I will tell the story that starts when the first ancestor came ashore early in the 1600s, continues through marriages in each generation and eventually arrives at Mother's birth in 1899. There will be many different trails to follow depending on where among almost 100 immigrant ancestors we begin the saga. Of those ancestors, I selected those for whom there was the best documented and perhaps most fascinating information. It all eventually leads to my mother.
Included in the stories will be some of the background history of our nation and how that history impacted Mother's ancestors from the years 1600 to 1900. I will briefly tell about the first immigrants, what I learned about their former homes, why they came, what happened in their early American world, and how those events influenced what they did. Every family had a different set of experiences, but some of them are especially interesting to us now because of their context in the history of our country. This is Mother's story, but it is also America's story, or at least pieces of America's story.
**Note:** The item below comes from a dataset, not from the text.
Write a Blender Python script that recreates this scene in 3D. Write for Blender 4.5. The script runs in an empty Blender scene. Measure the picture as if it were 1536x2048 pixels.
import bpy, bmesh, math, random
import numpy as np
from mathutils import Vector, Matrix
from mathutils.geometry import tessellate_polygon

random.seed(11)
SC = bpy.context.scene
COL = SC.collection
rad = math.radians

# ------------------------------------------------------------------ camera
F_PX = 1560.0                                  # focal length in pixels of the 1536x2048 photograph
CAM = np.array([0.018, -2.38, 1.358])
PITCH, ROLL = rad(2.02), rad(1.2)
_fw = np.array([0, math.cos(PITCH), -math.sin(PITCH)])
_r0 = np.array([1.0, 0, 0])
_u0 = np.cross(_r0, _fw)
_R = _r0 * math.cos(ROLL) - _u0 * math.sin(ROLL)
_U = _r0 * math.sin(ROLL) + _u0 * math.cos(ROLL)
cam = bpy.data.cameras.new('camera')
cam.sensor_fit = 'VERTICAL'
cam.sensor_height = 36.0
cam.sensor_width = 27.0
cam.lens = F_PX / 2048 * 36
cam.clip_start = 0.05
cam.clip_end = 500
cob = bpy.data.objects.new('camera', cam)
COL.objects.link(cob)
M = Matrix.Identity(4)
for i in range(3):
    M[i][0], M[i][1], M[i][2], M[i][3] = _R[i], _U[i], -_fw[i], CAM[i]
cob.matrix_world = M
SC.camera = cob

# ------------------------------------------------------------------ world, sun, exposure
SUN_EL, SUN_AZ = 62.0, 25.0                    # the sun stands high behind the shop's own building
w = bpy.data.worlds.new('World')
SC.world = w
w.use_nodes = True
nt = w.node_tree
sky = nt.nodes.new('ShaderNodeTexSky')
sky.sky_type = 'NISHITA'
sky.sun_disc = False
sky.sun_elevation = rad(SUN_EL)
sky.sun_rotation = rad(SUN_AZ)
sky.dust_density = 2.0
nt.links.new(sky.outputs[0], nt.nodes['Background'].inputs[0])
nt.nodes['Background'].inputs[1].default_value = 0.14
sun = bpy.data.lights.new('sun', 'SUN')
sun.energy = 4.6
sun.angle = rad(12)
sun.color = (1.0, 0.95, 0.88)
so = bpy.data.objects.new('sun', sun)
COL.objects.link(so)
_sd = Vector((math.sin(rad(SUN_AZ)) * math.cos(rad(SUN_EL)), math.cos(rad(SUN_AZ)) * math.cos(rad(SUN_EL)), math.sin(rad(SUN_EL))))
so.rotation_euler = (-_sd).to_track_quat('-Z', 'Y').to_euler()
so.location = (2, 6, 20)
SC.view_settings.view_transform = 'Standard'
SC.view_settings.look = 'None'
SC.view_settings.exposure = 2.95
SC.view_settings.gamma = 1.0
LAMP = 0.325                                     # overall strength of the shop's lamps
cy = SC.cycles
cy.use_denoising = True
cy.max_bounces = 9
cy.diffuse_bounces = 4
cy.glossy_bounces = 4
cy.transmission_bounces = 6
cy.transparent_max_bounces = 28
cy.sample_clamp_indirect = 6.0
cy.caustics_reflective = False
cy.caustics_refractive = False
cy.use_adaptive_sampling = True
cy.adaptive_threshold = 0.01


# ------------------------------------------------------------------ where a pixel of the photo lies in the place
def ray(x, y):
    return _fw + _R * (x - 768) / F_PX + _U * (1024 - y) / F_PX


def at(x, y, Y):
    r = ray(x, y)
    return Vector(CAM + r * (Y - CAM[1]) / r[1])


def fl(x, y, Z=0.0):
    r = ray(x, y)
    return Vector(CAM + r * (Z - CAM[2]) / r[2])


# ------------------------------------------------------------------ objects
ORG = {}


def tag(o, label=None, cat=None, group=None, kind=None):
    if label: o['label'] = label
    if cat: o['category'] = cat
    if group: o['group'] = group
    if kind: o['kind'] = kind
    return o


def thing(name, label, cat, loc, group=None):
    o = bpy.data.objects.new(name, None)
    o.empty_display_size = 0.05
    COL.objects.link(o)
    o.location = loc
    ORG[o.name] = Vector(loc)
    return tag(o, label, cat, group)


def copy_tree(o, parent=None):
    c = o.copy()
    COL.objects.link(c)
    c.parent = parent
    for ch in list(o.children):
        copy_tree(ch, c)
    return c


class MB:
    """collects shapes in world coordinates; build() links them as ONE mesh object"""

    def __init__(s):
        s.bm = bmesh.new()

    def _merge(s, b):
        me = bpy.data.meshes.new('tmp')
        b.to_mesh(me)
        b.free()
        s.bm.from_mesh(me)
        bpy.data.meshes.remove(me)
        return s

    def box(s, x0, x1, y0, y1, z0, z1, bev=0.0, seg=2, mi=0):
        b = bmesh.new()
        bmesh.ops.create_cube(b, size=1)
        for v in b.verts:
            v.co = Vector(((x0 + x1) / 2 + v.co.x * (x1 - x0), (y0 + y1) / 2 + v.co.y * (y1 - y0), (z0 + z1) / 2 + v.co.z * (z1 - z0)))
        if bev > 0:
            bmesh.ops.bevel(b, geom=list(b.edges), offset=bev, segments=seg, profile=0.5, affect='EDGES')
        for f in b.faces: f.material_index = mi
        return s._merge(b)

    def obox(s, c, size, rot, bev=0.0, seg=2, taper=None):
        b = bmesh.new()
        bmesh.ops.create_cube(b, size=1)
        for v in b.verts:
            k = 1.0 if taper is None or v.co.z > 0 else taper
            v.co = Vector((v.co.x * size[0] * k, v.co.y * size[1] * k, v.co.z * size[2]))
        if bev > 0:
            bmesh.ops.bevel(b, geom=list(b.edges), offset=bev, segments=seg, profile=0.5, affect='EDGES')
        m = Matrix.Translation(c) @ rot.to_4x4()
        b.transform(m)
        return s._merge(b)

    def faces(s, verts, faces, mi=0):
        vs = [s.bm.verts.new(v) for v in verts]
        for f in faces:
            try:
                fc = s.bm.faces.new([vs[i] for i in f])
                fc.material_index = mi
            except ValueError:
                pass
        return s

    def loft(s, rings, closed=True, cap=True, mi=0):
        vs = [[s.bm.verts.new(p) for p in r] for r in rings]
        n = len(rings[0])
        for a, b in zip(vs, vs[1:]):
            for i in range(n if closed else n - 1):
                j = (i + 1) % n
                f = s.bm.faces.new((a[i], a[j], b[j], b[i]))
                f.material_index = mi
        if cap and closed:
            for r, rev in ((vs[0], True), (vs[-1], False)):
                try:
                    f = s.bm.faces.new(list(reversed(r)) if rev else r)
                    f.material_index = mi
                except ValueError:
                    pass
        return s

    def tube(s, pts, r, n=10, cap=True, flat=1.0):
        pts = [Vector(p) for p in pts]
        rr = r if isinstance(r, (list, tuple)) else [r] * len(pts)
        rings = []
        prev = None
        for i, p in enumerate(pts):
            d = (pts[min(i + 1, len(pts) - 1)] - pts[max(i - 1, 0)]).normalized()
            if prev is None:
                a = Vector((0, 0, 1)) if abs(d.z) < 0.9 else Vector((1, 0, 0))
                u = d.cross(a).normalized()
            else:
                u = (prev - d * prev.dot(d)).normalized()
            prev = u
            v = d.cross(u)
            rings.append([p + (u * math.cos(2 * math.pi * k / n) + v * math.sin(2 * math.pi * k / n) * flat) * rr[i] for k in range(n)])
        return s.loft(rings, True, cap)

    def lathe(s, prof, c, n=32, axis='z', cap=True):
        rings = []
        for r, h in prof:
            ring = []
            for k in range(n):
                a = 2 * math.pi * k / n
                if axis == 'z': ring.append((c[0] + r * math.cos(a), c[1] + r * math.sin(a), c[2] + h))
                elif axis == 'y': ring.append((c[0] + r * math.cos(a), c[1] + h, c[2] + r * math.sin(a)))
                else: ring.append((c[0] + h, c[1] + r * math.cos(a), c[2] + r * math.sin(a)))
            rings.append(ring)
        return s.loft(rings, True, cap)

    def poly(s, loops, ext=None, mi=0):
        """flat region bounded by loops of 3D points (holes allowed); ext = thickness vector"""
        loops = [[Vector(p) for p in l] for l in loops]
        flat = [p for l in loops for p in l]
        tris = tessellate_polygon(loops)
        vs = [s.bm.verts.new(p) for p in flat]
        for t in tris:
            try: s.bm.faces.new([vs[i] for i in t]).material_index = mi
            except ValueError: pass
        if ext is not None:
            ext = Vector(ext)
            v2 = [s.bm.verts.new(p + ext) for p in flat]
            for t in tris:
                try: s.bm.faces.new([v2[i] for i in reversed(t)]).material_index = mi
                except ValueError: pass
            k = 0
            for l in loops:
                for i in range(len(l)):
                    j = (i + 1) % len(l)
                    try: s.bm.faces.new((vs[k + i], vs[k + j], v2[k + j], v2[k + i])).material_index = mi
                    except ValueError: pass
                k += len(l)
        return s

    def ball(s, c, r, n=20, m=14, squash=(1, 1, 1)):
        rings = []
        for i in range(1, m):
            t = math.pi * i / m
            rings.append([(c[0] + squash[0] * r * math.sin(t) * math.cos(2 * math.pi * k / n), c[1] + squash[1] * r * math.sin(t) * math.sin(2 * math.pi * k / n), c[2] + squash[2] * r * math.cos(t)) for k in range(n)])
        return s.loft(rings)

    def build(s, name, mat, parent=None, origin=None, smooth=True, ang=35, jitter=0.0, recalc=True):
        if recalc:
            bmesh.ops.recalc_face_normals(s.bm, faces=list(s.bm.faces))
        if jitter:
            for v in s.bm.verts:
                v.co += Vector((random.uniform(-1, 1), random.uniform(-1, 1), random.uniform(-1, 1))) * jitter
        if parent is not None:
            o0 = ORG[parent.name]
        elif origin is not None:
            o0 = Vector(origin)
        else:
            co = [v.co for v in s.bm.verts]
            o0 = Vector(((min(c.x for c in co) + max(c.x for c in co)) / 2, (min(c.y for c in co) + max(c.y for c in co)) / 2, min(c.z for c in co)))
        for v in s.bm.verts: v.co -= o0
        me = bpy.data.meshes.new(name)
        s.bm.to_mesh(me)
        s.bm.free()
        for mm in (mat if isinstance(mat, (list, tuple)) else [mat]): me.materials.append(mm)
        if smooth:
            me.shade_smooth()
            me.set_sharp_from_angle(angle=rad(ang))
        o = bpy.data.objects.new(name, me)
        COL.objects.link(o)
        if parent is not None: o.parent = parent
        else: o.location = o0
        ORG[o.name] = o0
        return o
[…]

In future posts, I would like to share these pieces of the Great American Story with you one by one.
Oh, Kay, I look forward to every installment! How wonderful that you have been able to do all of this research! Let me know when the next chapter is posted. Much love to you! Pam
A belated reply, but Dave has now put up a sidebar and the first “chapter” TOBACCO PLANTERS. I haven’t the foggiest notion about how to negotiate a thing like this, but I am grateful that Dave is willing to send it off.